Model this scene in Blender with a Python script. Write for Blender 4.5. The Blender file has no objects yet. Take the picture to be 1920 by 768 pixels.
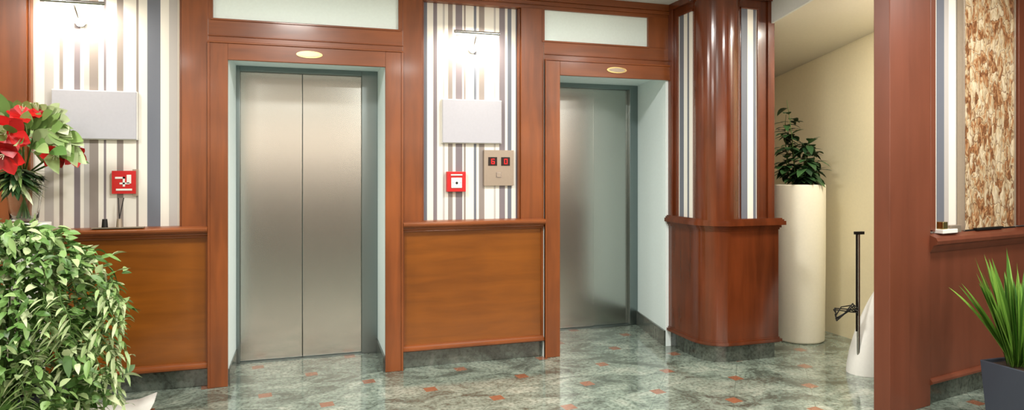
import bpy, math, random
from mathutils import Vector, Matrix
random.seed(7)
sc=bpy.context.scene
sc.view_settings.view_transform='Standard'
sc.view_settings.exposure=0.0

def S(r,g,b):
    f=lambda c:(c/255/12.92) if c/255<=0.04045 else ((c/255+0.055)/1.055)**2.4
    return (f(r),f(g),f(b),1.0)

# ---------------------------------------------------------------- materials
def newmat(n):
    m=bpy.data.materials.new(n); m.use_nodes=True
    nt=m.node_tree; b=nt.nodes['Principled BSDF']
    return m,nt,b
def plain(n,col,rough=0.5,metal=0.0,emit=None,es=0.0,bump=0.0,bscale=60,coat=0):
    m,nt,b=newmat(n)
    nz=nt.nodes.new('ShaderNodeTexNoise'); nz.inputs['Scale'].default_value=bscale
    tc=nt.nodes.new('ShaderNodeTexCoord'); nt.links.new(tc.outputs['Object'],nz.inputs['Vector'])
    mx=nt.nodes.new('ShaderNodeMix'); mx.data_type='RGBA'
    mx.inputs[6].default_value=tuple(c*0.95 for c in col[:3])+(1,)
    mx.inputs[7].default_value=tuple(min(1,c*1.04) for c in col[:3])+(1,)
    nt.links.new(nz.outputs['Fac'],mx.inputs[0]); nt.links.new(mx.outputs[2],b.inputs['Base Color'])
    b.inputs['Roughness'].default_value=rough; b.inputs['Metallic'].default_value=metal
    b.inputs['Coat Weight'].default_value=coat
    if emit: b.inputs['Emission Color'].default_value=emit; b.inputs['Emission Strength'].default_value=es
    if bump:
        bp=nt.nodes.new('ShaderNodeBump'); bp.inputs['Strength'].default_value=bump; bp.inputs['Distance'].default_value=0.01
        nt.links.new(nz.outputs['Fac'],bp.inputs['Height']); nt.links.new(bp.outputs['Normal'],b.inputs['Normal'])
    return m
def wood(n,c1,c2,scale,rough=0.28,coat=.3):
    m,nt,b=newmat(n)
    tc=nt.nodes.new('ShaderNodeTexCoord'); mp=nt.nodes.new('ShaderNodeMapping'); mp.inputs['Scale'].default_value=scale
    nt.links.new(tc.outputs['Object'],mp.inputs['Vector'])
    n1=nt.nodes.new('ShaderNodeTexNoise'); n1.inputs['Scale'].default_value=1.0; n1.inputs['Detail'].default_value=6; n1.inputs['Distortion'].default_value=0.6
    nt.links.new(mp.outputs['Vector'],n1.inputs['Vector'])
    n2=nt.nodes.new('ShaderNodeTexNoise'); n2.inputs['Scale'].default_value=2.2; n2.inputs['Detail'].default_value=3
    nt.links.new(tc.outputs['Object'],n2.inputs['Vector'])
    ad=nt.nodes.new('ShaderNodeMath'); ad.operation='MULTIPLY_ADD'; ad.inputs[1].default_value=0.6
    nt.links.new(n1.outputs['Fac'],ad.inputs[0])
    m2=nt.nodes.new('ShaderNodeMath'); m2.operation='MULTIPLY'; m2.inputs[1].default_value=0.4
    nt.links.new(n2.outputs['Fac'],m2.inputs[0]); nt.links.new(m2.outputs[0],ad.inputs[2])
    r=nt.nodes.new('ShaderNodeValToRGB'); r.color_ramp.elements[0].position=0.32; r.color_ramp.elements[0].color=c1
    r.color_ramp.elements[1].position=0.68; r.color_ramp.elements[1].color=c2
    nt.links.new(ad.outputs[0],r.inputs['Fac']); nt.links.new(r.outputs['Color'],b.inputs['Base Color'])
    b.inputs['Roughness'].default_value=rough; b.inputs['Coat Weight'].default_value=coat; b.inputs['Coat Roughness'].default_value=0.12
    return m
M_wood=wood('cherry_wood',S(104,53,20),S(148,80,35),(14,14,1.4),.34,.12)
M_woodh=wood('cherry_wood_horizontal',S(104,53,20),S(148,80,35),(1.4,14,14),.34,.12)
M_panel=wood('cherry_veneer_panel',S(114,61,9),S(142,80,18),(2,3,16),0.32,.15)
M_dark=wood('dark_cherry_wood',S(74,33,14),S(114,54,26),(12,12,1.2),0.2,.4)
M_right=wood('brown_red_wood',S(102,52,32),S(118,63,42),(12,12,1.2),0.42,.1)

CREAM=S(232,229,219); SLATE=S(108,113,124); MAUVE=S(126,117,122); TAUPE=S(144,134,128); LT=S(186,182,178)
def stripes(n,seq,start=0.0):
    tot=sum(s[1] for s in seq)
    m,nt,b=newmat(n)
    tc=nt.nodes.new('ShaderNodeTexCoord'); sp=nt.nodes.new('ShaderNodeSeparateXYZ'); nt.links.new(tc.outputs['Object'],sp.inputs[0])
    a=nt.nodes.new('ShaderNodeMath'); a.operation='ADD'; nt.links.new(sp.outputs[0],a.inputs[0]); nt.links.new(sp.outputs[1],a.inputs[1])
    a2=nt.nodes.new('ShaderNodeMath'); a2.operation='ADD'; a2.inputs[1].default_value=-start; nt.links.new(a.outputs[0],a2.inputs[0])
    d=nt.nodes.new('ShaderNodeMath'); d.operation='DIVIDE'; d.inputs[1].default_value=tot; nt.links.new(a2.outputs[0],d.inputs[0])
    fr=nt.nodes.new('ShaderNodeMath'); fr.operation='FRACT'; nt.links.new(d.outputs[0],fr.inputs[0])
    r=nt.nodes.new('ShaderNodeValToRGB'); cr=r.color_ramp; cr.interpolation='CONSTANT'
    p=0
    for i,(c,w) in enumerate(seq):
        e=cr.elements[0] if i==0 else (cr.elements[1] if i==1 else cr.elements.new(p))
        e.position=p; e.color=c; p+=w/tot
    nt.links.new(fr.outputs[0],r.inputs['Fac']); nt.links.new(r.outputs['Color'],b.inputs['Base Color'])
    b.inputs['Roughness'].default_value=0.55
    return m
M_paper=stripes('striped_wallpaper',[(SLATE,.045),(CREAM,.045),(MAUVE,.028),(CREAM,.04),(LT,.014),(CREAM,.026),(TAUPE,.035),(CREAM,.022),(MAUVE,.05),(CREAM,.012),(TAUPE,.014),(CREAM,.06),(SLATE,.022),(CREAM,.02),(TAUPE,.04),(CREAM,.075),(LT,.012),(CREAM,.03),(MAUVE,.045),(CREAM,.02),(SLATE,.03),(CREAM,.035)],.79+.06)
M_paper_w=stripes('wide_striped_wallpaper',[(CREAM,.07),(LT,.05),(CREAM,.03),(TAUPE,.02),(CREAM,.06),(MAUVE,.035),(CREAM,.02),(LT,.03),(TAUPE,.05),(CREAM,.03),(MAUVE,.012),(CREAM,.06),(TAUPE,.035),(CREAM,.075),(TAUPE,.012),(CREAM,.05),(SLATE,.075),(CREAM,.05),(LT,.05),(CREAM,.036)],-1.621+.06)
M_paper_p=stripes('broad_striped_wallpaper',[(CREAM,.085),(SLATE,.085),(LT,.05),(CREAM,.14)],.507+.06)
M_paper_c=stripes('pier_striped_wallpaper',[(CREAM,.05),(SLATE,.025),(CREAM,.05),(SLATE,.06)],2.8-.335)

def marble(n,floor=True,dark=False):
    m,nt,b=newmat(n); L=nt.links.new
    tc=nt.nodes.new('ShaderNodeTexCoord')
    mpp=nt.nodes.new('ShaderNodeMapping'); mpp.inputs['Rotation'].default_value=(0,0,.7); mpp.inputs['Scale'].default_value=(1,1.6,1); L(tc.outputs['Object'],mpp.inputs['Vector'])
    n1=nt.nodes.new('ShaderNodeTexNoise'); n1.inputs['Scale'].default_value=3.2; n1.inputs['Detail'].default_value=10; n1.inputs['Roughness'].default_value=0.72; n1.inputs['Distortion'].default_value=.9
    L(mpp.outputs['Vector'],n1.inputs['Vector'])
    r=nt.nodes.new('ShaderNodeValToRGB'); cr=r.color_ramp
    k=0.62 if dark else 1.0
    def K(a,b_,c): return S(a*k,b_*k,c*k)
    cr.elements[0].position=.30; cr.elements[0].color=K(52,56,48)
    cr.elements[1].position=.72; cr.elements[1].color=K(184,190,176)
    e=cr.elements.new(.42); e.color=K(98,107,97)
    e=cr.elements.new(.52); e.color=K(132,146,134)
    L(n1.outputs['Fac'],r.inputs['Fac'])
    n3=nt.nodes.new('ShaderNodeTexNoise'); n3.inputs['Scale'].default_value=45; n3.inputs['Detail'].default_value=5
    L(tc.outputs['Object'],n3.inputs['Vector'])
    r3=nt.nodes.new('ShaderNodeValToRGB'); r3.color_ramp.elements[0].position=.36; r3.color_ramp.elements[0].color=(.45,.45,.42,1); r3.color_ramp.elements[1].position=.55; r3.color_ramp.elements[1].color=(1.05,1.05,1.05,1)
    L(n3.outputs['Fac'],r3.inputs['Fac'])
    mu=nt.nodes.new('ShaderNodeMix'); mu.data_type='RGBA'; mu.blend_type='MULTIPLY'; mu.inputs[0].default_value=.8
    L(r.outputs['Color'],mu.inputs[6]); L(r3.outputs['Color'],mu.inputs[7])
    out=mu.outputs[2]
    if floor:
        mp=nt.nodes.new('ShaderNodeMapping'); mp.vector_type='TEXTURE'
        mp.inputs['Location'].default_value=(1.130,-.751,0); mp.inputs['Rotation'].default_value=(0,0,math.radians(-37.5)); mp.inputs['Scale'].default_value=(.4615,.4615,1)
        L(tc.outputs['Object'],mp.inputs['Vector'])
        sp=nt.nodes.new('ShaderNodeSeparateXYZ'); L(mp.outputs['Vector'],sp.inputs[0])
        def dist(o):
            f=nt.nodes.new('ShaderNodeMath'); f.operation='ROUND'; L(o,f.inputs[0])
            s=nt.nodes.new('ShaderNodeMath'); s.operation='SUBTRACT'; L(o,s.inputs[0]); L(f.outputs[0],s.inputs[1])
            a=nt.nodes.new('ShaderNodeMath'); a.operation='ABSOLUTE'; L(s.outputs[0],a.inputs[0]); return a.outputs[0]
        dx=dist(sp.outputs[0]); dy=dist(sp.outputs[1])
        ad=nt.nodes.new('ShaderNodeMath'); ad.operation='ADD'; L(dx,ad.inputs[0]); L(dy,ad.inputs[1])
        lt=nt.nodes.new('ShaderNodeMath'); lt.operation='LESS_THAN'; lt.inputs[1].default_value=.122; L(ad.outputs[0],lt.inputs[0])
        mn=nt.nodes.new('ShaderNodeMath'); mn.operation='MINIMUM'; L(dx,mn.inputs[0]); L(dy,mn.inputs[1])
        gl=nt.nodes.new('ShaderNodeMath'); gl.operation='LESS_THAN'; gl.inputs[1].default_value=.003; L(mn.outputs[0],gl.inputs[0])
        g=nt.nodes.new('ShaderNodeMix'); g.data_type='RGBA'; L(gl.outputs[0],g.inputs[0]); L(out,g.inputs[6]); g.inputs[7].default_value=S(90,104,94)
        o=nt.nodes.new('ShaderNodeMix'); o.data_type='RGBA'; L(lt.outputs[0],o.inputs[0]); L(g.outputs[2],o.inputs[6])
        rr=nt.nodes.new('ShaderNodeValToRGB'); rr.color_ramp.elements[0].color=S(116,68,46); rr.color_ramp.elements[1].color=S(162,110,84); L(n3.outputs['Fac'],rr.inputs['Fac']); L(rr.outputs['Color'],o.inputs[7])
        out=o.outputs[2]
    L(out,b.inputs['Base Color'])
    b.inputs['Roughness'].default_value=0.1 if floor else .2
    b.inputs['Specular IOR Level'].default_value=.8
    if floor: b.inputs['Coat Weight'].default_value=.35; b.inputs['Coat Roughness'].default_value=.06
    return m
M_floor=marble('green_marble_floor'); M_base=marble('green_marble_base',False,True)

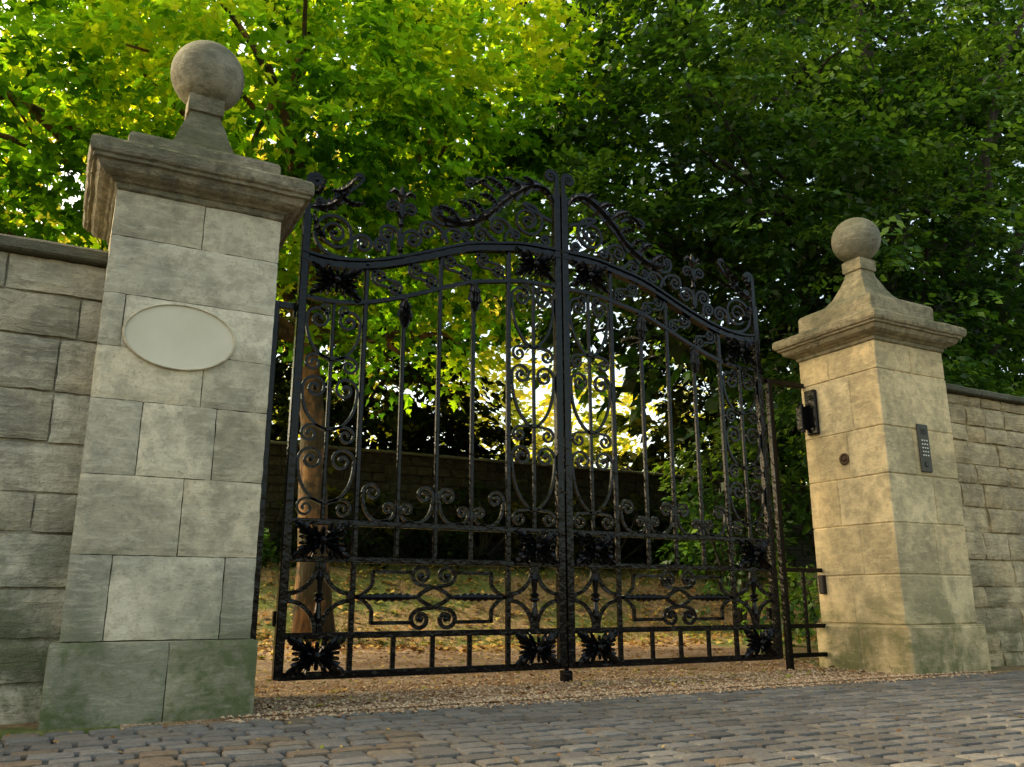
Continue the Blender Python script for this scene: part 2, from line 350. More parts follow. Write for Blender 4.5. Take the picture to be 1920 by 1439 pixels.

──────

→ **Task directions**
Begin with the first line of the records and repeat every line up to the one with "return (f(r),f(g),f(b),1.0)", counting that line too. Pictures are not part of the copy.

→ **Final result**
Model this scene in Blender with a Python script. Write for Blender 4.5. The Blender file has no objects yet. Take the picture to be 1920 by 768 pixels.
import bpy, math, random
from mathutils import Vector, Matrix
random.seed(7)
sc=bpy.context.scene
sc.view_settings.view_transform='Standard'
sc.view_settings.exposure=0.0

def S(r,g,b):
    f=lambda c:(c/255/12.92) if c/255<=0.04045 else ((c/255+0.055)/1.055)**2.4
    return (f(r),f(g),f(b),1.0)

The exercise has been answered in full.